I was first introduced to RFID when I conducted an assessment for a $5 billion player in the semiconductor industry circa 1996. I was exploring the possibility of eliminating a barcode scan & subsequent labor on Kanban deliveries that were delivered JIT to the manufacturing site. The challenge was to have their Kanban deliveries contain unique RFID chips that would identify the contents, its terminal location, supplier information, et al. When the deliveries came in, the would be placed on an unmanned conveyer and an active interrogator would determine the appropriate flow along this massive conveyor system into the correct manufacturing facility. The savings were significant. The problem: size and cost. At that time, the “chips” were the size of license plates and cost about $20 each (I think). We are now in a new century, the technology is better, the savings potential are greater, and we are still stuck on cost to implement.
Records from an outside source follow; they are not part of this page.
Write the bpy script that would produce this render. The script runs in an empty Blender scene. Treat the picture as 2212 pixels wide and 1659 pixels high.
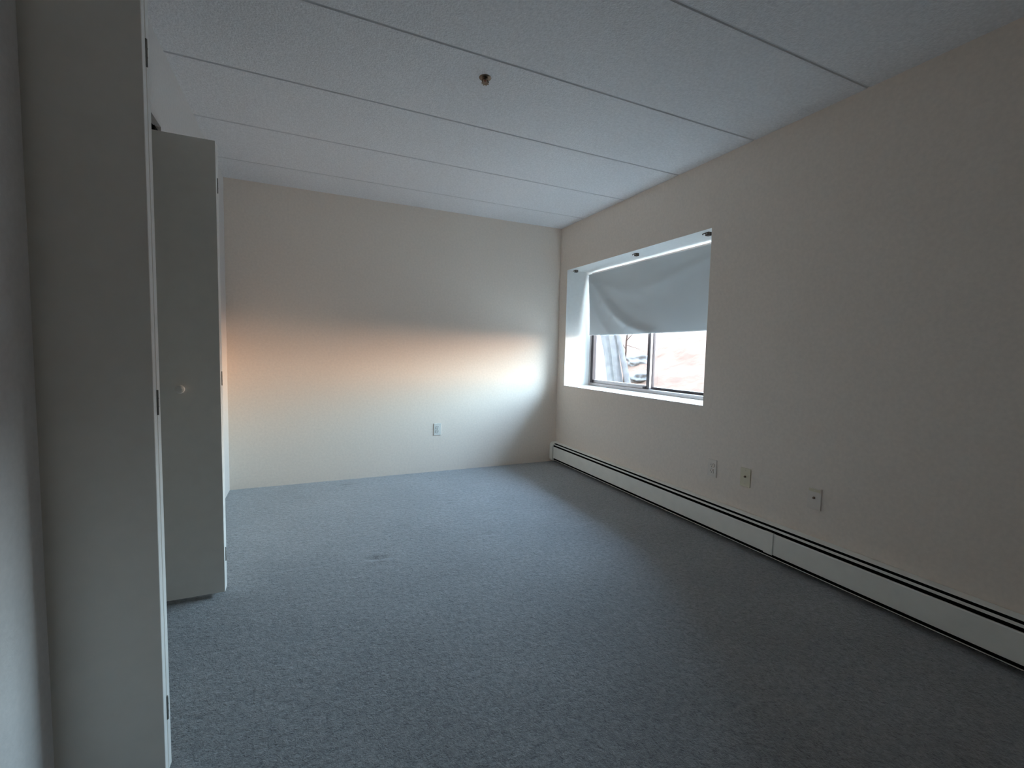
import bpy, bmesh, math, random
from mathutils import Vector, Matrix
sc = bpy.context.scene
COL = sc.collection
random.seed(4)

# ------------------------------------------------------------------ camera
FPX = 981.39
cam_d = bpy.data.cameras.new('camera'); cam = bpy.data.objects.new('camera', cam_d); COL.objects.link(cam)
cam_d.sensor_fit = 'HORIZONTAL'; cam_d.sensor_width = 36.0; cam_d.lens = FPX / 2212 * 36.0
cam_d.clip_start = 0.02; cam_d.clip_end = 400
YAW, PITCH, ROLL, CAMH = 0.4299, -0.0698, 0.0224, 1.1529
fw = Vector((math.sin(YAW)*math.cos(PITCH), math.cos(YAW)*math.cos(PITCH), math.sin(PITCH)))
rt = Vector((math.cos(YAW), -math.sin(YAW), 0)); up = rt.cross(fw)
r2 = rt*math.cos(ROLL) + up*math.sin(ROLL); u2 = -rt*math.sin(ROLL) + up*math.cos(ROLL)
cam.matrix_world = Matrix(((r2.x, u2.x, -fw.x, 0), (r2.y, u2.y, -fw.y, 0), (r2.z, u2.z, -fw.z, CAMH), (0, 0, 0, 1)))
sc.camera = cam

# ------------------------------------------------------------------ exposure
vs = sc.view_settings
vs.view_transform = 'Standard'; vs.look = 'None'; vs.gamma = 1.0; vs.use_curve_mapping = False
vs.exposure = 2.15
sc.cycles.max_bounces = 14; sc.cycles.diffuse_bounces = 10
sc.cycles.sample_clamp_indirect = 0.0

# ------------------------------------------------------------------ sky
w = bpy.data.worlds.new('sky'); sc.world = w; w.use_nodes = True
nt = w.node_tree; nt.nodes.clear()
tc = nt.nodes.new('ShaderNodeTexCoord'); sp = nt.nodes.new('ShaderNodeSeparateXYZ')
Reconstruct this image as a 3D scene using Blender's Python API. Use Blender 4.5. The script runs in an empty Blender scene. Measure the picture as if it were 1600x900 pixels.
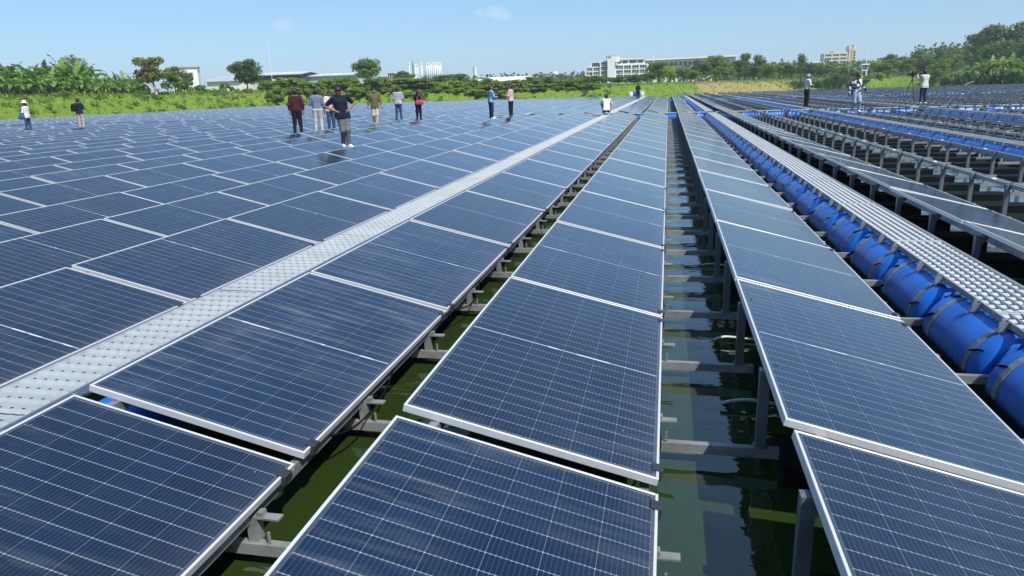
import bpy, bmesh, math, random
import numpy as np
from mathutils import Vector, Matrix, noise as mnoise

rnd = random.Random(7)
nrs = np.random.RandomState(5)
sc = bpy.context.scene
COL = sc.collection

# ------------------------------------------------------------------ camera
HAZE = .00032
CAM_F, PITCH, YAW, ROLL, CAM_H = 1129.5, 0.26730, 0.21330, 0.03076, 1.5895
_cy, _sy, _cp, _sp = math.cos(YAW), math.sin(YAW), math.cos(PITCH), math.sin(PITCH)
_R = Vector((_cy, _sy, 0)); FWD = Vector((-_sy*_cp, _cy*_cp, -_sp)); _U = Vector((-_sy*_sp, _cy*_sp, _cp))
RGT = _R*math.cos(ROLL) - _U*math.sin(ROLL)
UPV = _R*math.sin(ROLL) + _U*math.cos(ROLL)
CAM = Vector((0, 0, CAM_H))
cd = bpy.data.cameras.new('camera'); cam = bpy.data.objects.new('camera', cd); COL.objects.link(cam)
cam.matrix_world = Matrix(((RGT.x, UPV.x, -FWD.x, 0), (RGT.y, UPV.y, -FWD.y, 0), (RGT.z, UPV.z, -FWD.z, CAM_H), (0, 0, 0, 1)))
cd.sensor_width = 36.0; cd.lens = CAM_F/1600*36; cd.clip_start = 0.05; cd.clip_end = 9000
sc.camera = cam

# ------------------------------------------------------------------ light, sky, exposure
SUN_FROM = Vector((0.55, -0.50, 1.0)).normalized()
SUN_EL = math.asin(SUN_FROM.z); SUN_AZ = math.atan2(SUN_FROM.x, SUN_FROM.y)
sl = bpy.data.lights.new('sun', 'SUN'); sl.energy = 4.6; sl.angle = math.radians(0.53); sl.color = (1.0, 0.955, 0.88)
so = bpy.data.objects.new('sun', sl); COL.objects.link(so)
so.rotation_euler = SUN_FROM.to_track_quat('Z', 'Y').to_euler()
W = bpy.data.worlds.new('World'); sc.world = W; W.use_nodes = True
wn = W.node_tree; wn.nodes.clear()
sky = wn.nodes.new('ShaderNodeTexSky'); sky.sky_type = 'NISHITA'; sky.sun_disc = False
sky.sun_elevation = SUN_EL; sky.sun_rotation = SUN_AZ
sky.air_density = 1.0; sky.dust_density = 0.6; sky.ozone_density = 2.5; sky.altitude = 10
bg = wn.nodes.new('ShaderNodeBackground'); bg.inputs[1].default_value = 0.098
wo = wn.nodes.new('ShaderNodeOutputWorld')
tc = wn.nodes.new('ShaderNodeTexCoord')
gain = wn.nodes.new('ShaderNodeMix'); gain.data_type = 'RGBA'; gain.blend_type = 'MULTIPLY'; gain.inputs[0].default_value = 1.0
SKY_TINT = gain.inputs[7]
SKY_TINT.default_value = (0.72, 0.96, 1.18, 1)
wn.links.new(sky.outputs[0], gain.inputs[6])
veil = wn.nodes.new('ShaderNodeMix'); veil.data_type = 'RGBA'; veil.inputs[0].default_value = .36
veil.inputs[7].default_value = (2.55, 4.45, 6.9, 1); wn.links.new(gain.outputs[2], veil.inputs[6])
def px_dir(u, v):
    return (FWD + RGT*((u-800)/CAM_F) + UPV*((450-v)/CAM_F)).normalized()
last = veil.outputs[2]
def wmath(op, a, b=None, c=None):
    n = wn.nodes.new('ShaderNodeMath'); n.operation = op
    for i, s in enumerate((a, b, c)):
        if s is None: continue
        if isinstance(s, (int, float)): n.inputs[i].default_value = s
        else: wn.links.new(s, n.inputs[i])
    return n.outputs[0]
# two small faint clouds, wisps of noise around their own directions in the sky
wnoise = wn.nodes.new('ShaderNodeTexNoise'); wnoise.inputs['Scale'].default_value = 55; wnoise.inputs['Detail'].default_value = 6
wn.links.new(tc.outputs['Generated'], wnoise.inputs['Vector'])
for (u, v, wu, wv, amt) in ((770, 20, 26, 11, .55), (786, 25, 14, 7, .35), (446, 38, 20, 9, .3)):
    d0 = px_dir(u, v)
    vs = wn.nodes.new('ShaderNodeVectorMath'); vs.operation = 'SUBTRACT'
    wn.links.new(tc.outputs['Generated'], vs.inputs[0]); vs.inputs[1].default_value = d0
    da = wn.nodes.new('ShaderNodeVectorMath'); da.operation = 'DOT_PRODUCT'; wn.links.new(vs.outputs[0], da.inputs[0]); da.inputs[1].default_value = Vector((d0.y, -d0.x, 0)).normalized()
    db = wn.nodes.new('ShaderNodeVectorMath'); db.operation = 'DOT_PRODUCT'; wn.links.new(vs.outputs[0], db.inputs[0]); db.inputs[1].default_value = (0, 0, 1)
    dc = wn.nodes.new('ShaderNodeVectorMath'); dc.operation = 'LENGTH'; wn.links.new(vs.outputs[0], dc.inputs[0])
    q = wmath('ADD', wmath('POWER', wmath('ABSOLUTE', wmath('MULTIPLY', da.outputs['Value'], CAM_F/wu)), 2), wmath('POWER', wmath('ABSOLUTE', wmath('MULTIPLY', db.outputs['Value'], CAM_F/wv)), 2))
    m = wmath('SUBTRACT', 1.0, wmath('ADD', q, wmath('MULTIPLY', wmath('SUBTRACT', wnoise.outputs['Fac'], .5), 3.2)))
    front = wmath('LESS_THAN', dc.outputs['Value'], .5)
    m = wmath('MULTIPLY', wmath('MULTIPLY', wmath('MINIMUM', wmath('MAXIMUM', m, 0), 1), front), amt)
    cm = wn.nodes.new('ShaderNodeMix'); cm.data_type = 'RGBA'
    wn.links.new(m, cm.inputs[0]); wn.links.new(last, cm.inputs[6]); cm.inputs[7].default_value = (6.2, 6.5, 7.2, 1)
    last = cm.outputs[2]
wn.links.new(last, bg.inputs[0]); wn.links.new(bg.outputs[0], wo.inputs[0])
vs_ = sc.view_settings; sc.display_settings.display_device = 'sRGB'
vs_.view_transform = 'Standard'; vs_.look = 'None'; vs_.exposure = 0.42; vs_.gamma = 1.0; vs_.use_curve_mapping = False
sc.cycles.max_bounces = 8; sc.cycles.transparent_max_bounces = 8
sc.cycles.caustics_reflective = False; sc.cycles.caustics_refractive = False

# ------------------------------------------------------------------ helpers
def ray_at_y(u, v, Y):
    d = FWD + RGT*((u-800)/CAM_F) + UPV*((450-v)/CAM_F)
    return CAM + d*(Y/d.y)
def ray_at_z(u, v, z):
    d = FWD + RGT*((u-800)/CAM_F) + UPV*((450-v)/CAM_F)
    return CAM + d*((z-CAM_H)/d.z)
def px(p):
    P = Vector(p)-CAM; d = P.dot(FWD)
    if d < 0.02: return None
    return (800+CAM_F*P.dot(RGT)/d, 450-CAM_F*P.dot(UPV)/d)
def visible(pts, m=0):
    for p in pts:
        q = px(p)
        if q and -m <= q[0] <= 1600+m and -m <= q[1] <= 900+m: return True
    return False
ORD = ['zeroth', 'first', 'second', 'third', 'fourth', 'fifth', 'sixth', 'seventh', 'eighth', 'ninth', 'tenth', 'eleventh', 'twelfth',
       'thirteenth', 'fourteenth', 'fifteenth', 'sixteenth', 'seventeenth', 'eighteenth', 'nineteenth']
TENS = {20: 'twent', 30: 'thirt', 40: 'fort', 50: 'fift', 60: 'sixt'}
def ordw(n):
    if n < 20: return ORD[n]
    t, r = n//10*10, n % 10
    return TENS[t]+'ieth' if r == 0 else TENS[t]+'y-'+ORD[r]

class MB:
    """collects polygons and links them as one mesh object"""
    def __init__(s): s.v = []; s.f = []; s.m = []; s.uv = {}
    def quad(s, a, b, c, d, m=0):
        n = len(s.v); s.v += [tuple(a), tuple(b), tuple(c), tuple(d)]; s.f.append((n, n+1, n+2, n+3)); s.m.append(m); return len(s.f)-1
    def tri(s, a, b, c, m=0):
        n = len(s.v); s.v += [tuple(a), tuple(b), tuple(c)]; s.f.append((n, n+1, n+2)); s.m.append(m)
    def box(s, c, size, m=0, rot=None):
        hx, hy, hz = size[0]/2, size[1]/2, size[2]/2
        n = len(s.v); c = Vector(c)
        for dx, dy, dz in ((-1,-1,-1),(1,-1,-1),(1,1,-1),(-1,1,-1),(-1,-1,1),(1,-1,1),(1,1,1),(-1,1,1)):
            p = Vector((dx*hx, dy*hy, dz*hz))
            if rot is not None: p = rot @ p
            s.v.append(tuple(c+p))
        for q in ((0,3,2,1),(4,5,6,7),(0,1,5,4),(1,2,6,5),(2,3,7,6),(3,0,4,7)):
            s.f.append(tuple(n+i for i in q)); s.m.append(m)
    def span(s, x0, x1, y0, y1, z0, z1, m=0):
        s.box(((x0+x1)/2, (y0+y1)/2, (z0+z1)/2), (x1-x0, y1-y0, z1-z0), m)
    def bar(s, a, b, w, h, m=0, up=(0, 0, 1)):
        a, b = Vector(a), Vector(b); d = (b-a); L = d.length; d.normalize()
        x = d.cross(Vector(up))
        if x.length < 1e-4: x = d.cross(Vector((1, 0, 0)))
        x.normalize(); z = x.cross(d)
        s.box((a+b)/2, (w, L, h), m, Matrix((x, d, z)).transposed())
    def tube(s, pts, radii, n=8, m=0, cap=True):
        pts = [Vector(p) for p in pts]; base = len(s.v); k = len(pts)
        prev = None
        for i, p in enumerate(pts):
            t = (pts[min(i+1, k-1)]-pts[max(i-1, 0)]).normalized()
            if prev is None:
                a = t.cross(Vector((0, 0, 1)))
                if a.length < 1e-3: a = t.cross(Vector((0, 1, 0)))
            else: a = prev-t*prev.dot(t)
            a.normalize(); prev = a; b = t.cross(a)
            r = radii[i] if isinstance(radii, (list, tuple)) else radii
            for j in range(n):
                an = 2*math.pi*j/n; s.v.append(tuple(p+a*(r*math.cos(an))+b*(r*math.sin(an))))
        for i in range(k-1):
            for j in range(n):
                j2 = (j+1) % n
                s.f.append((base+i*n+j, base+i*n+j2, base+(i+1)*n+j2, base+(i+1)*n+j)); s.m.append(m)
        if cap:
            s.f.append(tuple(base+j for j in reversed(range(n)))); s.m.append(m)
            s.f.append(tuple(base+(k-1)*n+j for j in range(n))); s.m.append(m)
    def sphere(s, c, r, n=8, m=0, sc_=(1, 1, 1)):
        c = Vector(c); base = len(s.v); rings = max(4, n//2+1)
        for i in range(rings+1):
            th = math.pi*i/rings
            for j in range(n):
                ph = 2*math.pi*j/n
                s.v.append((c.x+r*sc_[0]*math.sin(th)*math.cos(ph), c.y+r*sc_[1]*math.sin(th)*math.sin(ph), c.z+r*sc_[2]*math.cos(th)))
        for i in range(rings):
            for j in range(n):
                j2 = (j+1) % n
                s.f.append((base+i*n+j, base+(i+1)*n+j, base+(i+1)*n+j2, base+i*n+j2)); s.m.append(m)
    def mesh(s, name, mats, smooth=False):
        me = bpy.data.meshes.new(name); me.from_pydata(s.v, [], s.f)
        for mt in (mats if isinstance(mats, (list, tuple)) else [mats]): me.materials.append(mt)
        if any(s.m): me.polygons.foreach_set('material_index', s.m)
        if smooth: me.polygons.foreach_set('use_smooth', [True]*len(me.polygons))
        me.update(); return me
    def build(s, name, mats, parent=None, smooth=False):
        return link(name, s.mesh(name, mats, smooth), parent)

def link(name, data, parent=None, loc=None, rot=None, scale=None):
    o = bpy.data.objects.new(name, data); COL.objects.link(o)
    if parent is not None: o.parent = parent
    if loc is not None: o.location = loc
    if rot is not None: o.rotation_euler = rot
    if scale is not None: o.scale = scale
    return o
def tag(o, label=None, cat=None, group=None, kind=None):
    if label: o['label'] = label
    if cat: o['category'] = cat
    if group: o['group'] = group
    if kind: o['kind'] = kind
    return o
def thing(name, label, cat, loc=(0, 0, 0), rz=0, group=None):
    o = link(name, None, None, loc, (0, 0, rz)); o.empty_display_size = .1
    return tag(o, label, cat, group)

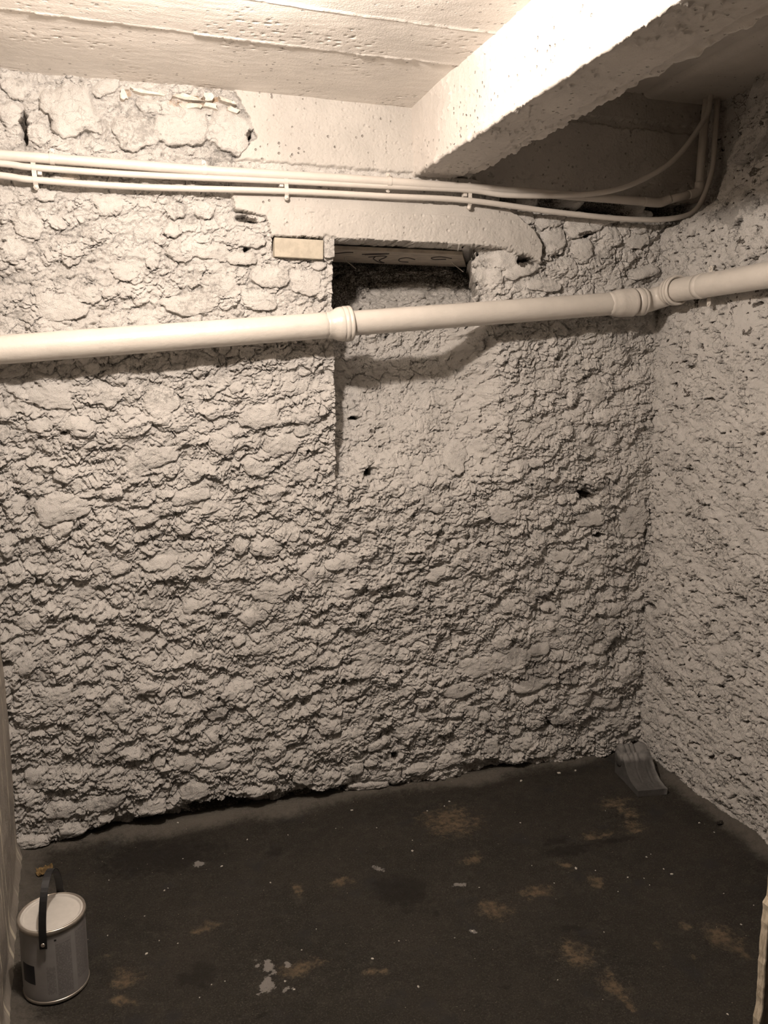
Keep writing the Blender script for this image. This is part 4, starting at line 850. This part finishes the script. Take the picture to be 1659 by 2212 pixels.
# ------------------------------------------------------------------ plank standing edge-on at the lower right
me_, te, be = nodes('weathered_board_edge'); N = NT(te); v = N.coord((1, 1, .25))
c = N.mix(N.ramp(N.noise(v, 150, 6, .75), .35, .65), (.36, .30, .22), (.58, .51, .40)); c = N.mix(N.ramp(N.noise(v, 25, 4), .60, .68), c, (.30, .25, .20))
N.l(c, be.inputs['Base Color']); be.inputs['Roughness'].default_value = .85; N.bump(be, N.noise(v, 200, 5), .002)
pz = np.arange(0, 2.22, .012, dtype=np.float32)
cross = [(0, .000), (.0015, -.0015), (.05, -.0015), (.12, -.0015), (.20, -.0015), (.20, .0175), (.12, .0175), (.05, .0175), (.0015, .0175), (0, .016)]
rows = []
for k, z in enumerate(pz):
    e0 = .0045 * float(fbm(np.array([z / .09]), np.array([.3]), 4, 1300)[0]) + .002 * float(perlin(np.array([z / .02]), np.array([.7]), 1301)[0]) - (.006 if .47 < z < .60 else 0) - (.004 if z > .715 else 0)
    e1 = .0012 * float(perlin(np.array([z / .04]), np.array([2.7]), 1302)[0])
    rows.append([(x - (e0 if x < .01 else 0), y + e1 * (x < .01), z) for x, y in cross])
Vp = np.array(rows, np.float32); n_, m_ = Vp.shape[:2]; I = np.arange(n_ * m_).reshape(n_, m_); J = np.roll(I, -1, 1)
F = np.stack([I[:-1], J[:-1], J[1:], I[1:]], -1).reshape(-1, 4)
pk = link('upright_plank', raw_mesh('upright_plank', Vp.reshape(-1, 3), F, False), me_)
pk.location = (1.103, 1.110, 0)
tag(pk, 'rough upright plank seen edge-on at the lower right, pale edge and black face', 'plank')

# ------------------------------------------------------------------ small litter on the floor
def floor_z(x, y):
    i = int(np.searchsorted(fy, y)); j = int(np.searchsorted(fx, x)); return float(fz[i, j])
def rock_mesh(name, seed, n=8, m=6, sq=.6):
    r = np.random.default_rng(seed); V = []
    th = np.linspace(0, math.pi, m)
    for t in th:
        for p in np.linspace(0, 2 * math.pi, n, endpoint=False):
            k = r.uniform(.72, 1.15) if 0 < t < 3.1 else 1
            V.append((math.sin(t) * math.cos(p) * k, math.sin(t) * math.sin(p) * k * .8, math.cos(t) * sq * k))
    I = np.arange(m * n).reshape(m, n); J = np.roll(I, -1, 1)
    F = np.stack([I[:-1], I[1:], J[1:], J[:-1]], -1).reshape(-1, 4)
    return raw_mesh(name, np.array(V), F, False)
protos = [rock_mesh('plaster_crumb', k) for k in range(6)]
for p in protos: p.materials.append(M_CRUMB)
CR = np.array([[float(a) for a in s.split(',')] for s in "0.672,2.475,5;0.784,2.186,3;0.22,2.283,4;0.344,2.162,3;-0.005,1.963,4;0.532,1.773,4;0.313,2.404,3;0.111,2.538,4;0.424,1.927,2;0.617,1.818,2;-0.099,2.065,2;0.073,1.981,2;0.028,2.006,2;-0.005,2.117,2;0.44,2.393,2;0.593,2.382,2;0.72,2.348,2;0.052,2.216,3;0.062,2.224,2;0.14,1.808,2;0.172,1.809,2;0.109,1.775,2;0.371,1.861,2;0.309,1.762,3;0.325,1.73,3;-0.098,2.313,2;0.113,2.36,2;0.805,2.244,2;1.303,2.484,6;1.459,2.491,8;1.527,2.491,6;1.003,2.426,4;0.976,2.404,3;0.785,2.188,4;1.214,1.956,5;1.467,1.848,5;1.46,1.877,3;1.727,2.057,4;1.737,1.998,3;1.334,1.871,3;1.448,1.944,3;1.471,1.955,2;1.265,1.932,2;1.099,2.012,2;1.12,1.916,2;1.373,1.822,2;0.906,1.961,2;0.813,1.795,4;0.758,1.785,2;0.609,1.65,4;0.937,1.569,2;1.253,1.356,3;1.594,1.661,2;1.503,1.604,3;1.271,1.824,2;1.173,2.233,3;1.477,2.214,2;0.911,2.394,3;1.377,1.854,2;1.55,1.728,2;1.14,1.688,2".split(';')])
BIG = {(1.303, 2.484): 'white plaster flake on the floor near the foot of the back wall, leftmost of three', (1.459, 2.491): 'largest of three white plaster flakes at the foot of the back wall', (1.527, 2.491): 'white plaster flake nearest the corbel at the foot of the back wall'}
for k, (x, y, s) in enumerate(CR):
    o = bpy.data.objects.new('plaster_crumb', protos[k % 6]); COL.objects.link(o)
    r = .0008 * s + .0003
    o.location = (x, y, floor_z(x, y) + r * .42); o.scale = (r * 1.25, r, r); o.rotation_euler = (0, 0, k * 1.7)
    lb = BIG.get((round(x, 3), round(y, 3)))
    tag(o, lb or 'tiny white plaster crumb lying on the dark floor', 'crumb', 'white crumbs scattered on the floor')
pb = link('pebble', rock_mesh('pebble', 77, 10, 8, .7), M_PEBBLE); pb.location = (1.783, 2.028, floor_z(1.783, 2.028) + .006); pb.scale = (.013, .010, .010)
tag(pb, 'small dark pebble on the floor at the foot of the right wall', 'pebble')
# crumpled leaf
r = np.random.default_rng(5); n = 22
a, b = np.meshgrid(np.linspace(-1, 1, n), np.linspace(-1, 1, n))
a = a.astype(np.float32); b = b.astype(np.float32)
xa = a * .024 * np.sqrt(1 - b * b / 2); ya = b * .016 * np.sqrt(1 - a * a / 2)
xa = xa + .004 * perlin(a * 2, b * 2, 21); ya = ya + .004 * perlin(a * 2 + 9, b * 2, 22)
za = .010 + .012 * perlin(a * 1.6, b * 1.8, 23) + .004 * perlin(a * 4, b * 4, 24) - .003 * (a * a + b * b)
za = za - za.min() + .0005
lf = grid_part('dry_leaf', np.stack([xa, ya, za], -1), np.ones((n - 1, n - 1), bool), M_LEAF)
lf.data.materials[0].use_backface_culling = False
md = lf.modifiers.new('thickness', 'SOLIDIFY'); md.thickness = .0012
lf.location = (-.277, 2.406, floor_z(-.277, 2.406) + .001); lf.rotation_euler = (0, 0, .3)
tag(lf, 'crumpled yellow-brown dry leaf on the floor behind the paint can', 'leaf')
I had hoped that the promise of reducing the size & cost of an RFID chip would help us “move the Earth” what with Moore’s Law and all! Today, I think that RFID is a solution in search of a problem that is expensive enough to be worth the effort.

Just like Archimedes, we must ask ourselves if it is worth the expense to “build a lever large enough & find a tenable spot to stand” just to capture more data with less labor than a bar code scan???

Rick Feltenberger
The Supply Chain Center


Q. What is the average Days Inventory Outstanding (DIO) for US food manufacturers?

A. About 29 days - that translates into a inventory turns number of about 12.5 (365/29).